Watching Matos warm up and mindful there was a runner on second base, Jimenez nonetheless incredulously asked Fowler, “Do you think he’ll throw me a slider?” Fowler told Jimenez to look for a first-pitch fastball, which Matos threw and Jimenez whacked over the head of second baseman Emmanuel Burriss to help his own cause.

Asked whether he was more proud of his pitching or hitting, Jimenez, who also singled in the fifth and sacrificed in the third, said, “I stay with pitching.”

Fowler drove in the final run with a two-out single in the eighth after pinch hitter Seth Smith tripled. The run was inconsequential, but the single was the Rockies’ fourth hit with a runner in scoring position. In their first 25 games, the Rockies had more than four hits with runners in scoring position in just three games _ on April 10, April 21 and April 27.

By the time Smith scored, Jimenez’s 103-pitch night was long since over. He got eight outs on ground balls, issued his only walk in the seventh when he also hit a batter after the Rockies’ long sixth and took the mound in the eighth, departing after yielding a single and double to the first batters he faced.

Jimenez, whose four-game losing streak was tied with Milwaukee’s Manny Parra (he also won Wednesday) for the longest active losing streak in the National League, said he did a much better job of staying back in his delivery, which resulted in sharp fastball command.

“Piggybacking off the last four innings on the road in the last start,” Hurdle said, referring actually to a span Friday at San Francisco when Jimenez allowed two singles and one run, “we’re starting to see the form and the sequences we saw in the second half of last season. The fastball percentage and useage spiked. It was about 70 percent fastballs, to both sides of the plate. (His) secondary pitches he put in play and he had command of.”
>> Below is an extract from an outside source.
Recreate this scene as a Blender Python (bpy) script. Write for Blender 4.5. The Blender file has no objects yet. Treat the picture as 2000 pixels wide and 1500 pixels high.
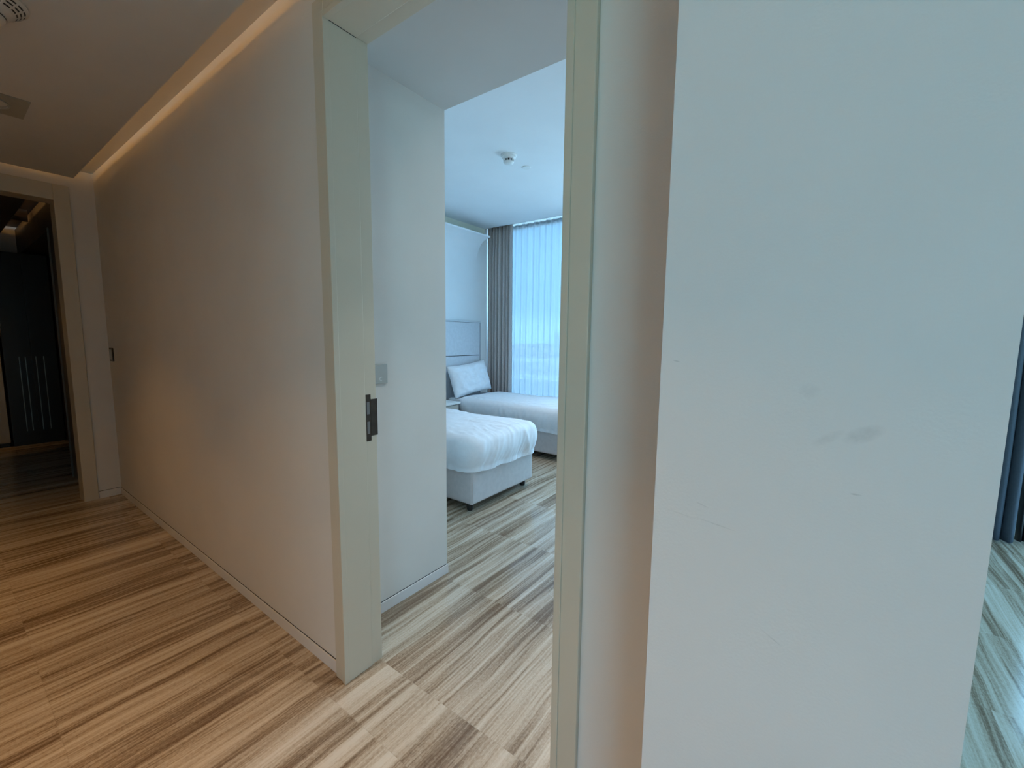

Jimenez gave the Rockies their eighth quality start in the past 10 games. The win improved the Rockies’ record at Coors Field to 5-5. They have scored at least seven runs in those five wins and at least 10 runs in four of them. On Thursday, the Rockies will go for a sweep of the two-game series and send Jason Marquis to the mound.

He has started four of the Rockies’ 13 day games, going 4-0 with a 2.08 ERA in those outings. Another win and the Rockies might rightfully feel the wind’s at their back in an important homestand with the Marlins and Astros headed to town.

“We’re just happy to be home for a long period of time finally,” Hurdle said. “We’ve been vagabonds here. We haven’t done things with consistency like we’d like to. We’ve dug ourself a little bit of a hole. This is an opportunity to unpack our bags, put our foot down at home, get some rhythm to our game.”

The homestand began with the most lopsided victory of the season after the Rockies arrived home at 3 a.m. Wednesday morning from San Diego. After a month when the Rockies’ play often has defied reason, Hurdle offered a tentative explanation for the sequence of events.

“Sometimes the travel can take a little anxiety out of you, maybe,” he said. “Just come out and play.”